3:17 All your dwellings - Not only at or near the tabernacle, not only of those beasts which you actually sacrifice, but also in your several dwellings, and of all that kind of beasts. Fat - Was forbidden, To preserve the reverence of the holy rites and sacrifices. That they might be taught hereby to acknowledge God as their Lord, and the Lord of all the creatures, who might reserve what he pleased to himself. To exercise them in obedience to God, and self - denial and mortification of their appetites, even in those things which probably many of them would much desire. Blood - Was forbidden partly to maintain reverence to God and his worship; partly out of opposition to idolaters, who used to drink the blood of their sacrifices; partly with respect to Christ's Blood, thereby manifestly signified. God would not permit the very shadows of this to be used as a common thing. Nor will he allow us, tho' we have the comfort of the atonement made, to assume to ourselves any share in the honour of making it.

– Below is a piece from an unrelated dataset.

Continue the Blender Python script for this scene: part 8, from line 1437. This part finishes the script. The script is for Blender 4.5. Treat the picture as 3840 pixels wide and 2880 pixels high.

3:6-17 Here is a law that they should eat neither fat nor blood. As for the fat, it means the fat of the inwards, the suet. The blood was forbidden for the same reason; because it was God's part of every sacrifice. God would not permit the blood that made atonement to be used as a common thing, Heb 10:29; nor will he allow us, though we have the comfort of the atonement made, to claim for ourselves any share in the honour of making it. This taught the Jews to observe distinction between common and sacred things; it kept them separate from idolaters. It would impress them more deeply with the belief of some important mystery in the shedding of the blood and the burning the fat of their solemn sacrifices. Christ, as the Prince of peace, made peace with the blood of his cross. Through him the believer is reconciled to God; and having the peace of God in his heart, he is disposed to follow peace with all men. May the Lord multiply grace, mercy, and peace, to all who desire to bear the Christian character.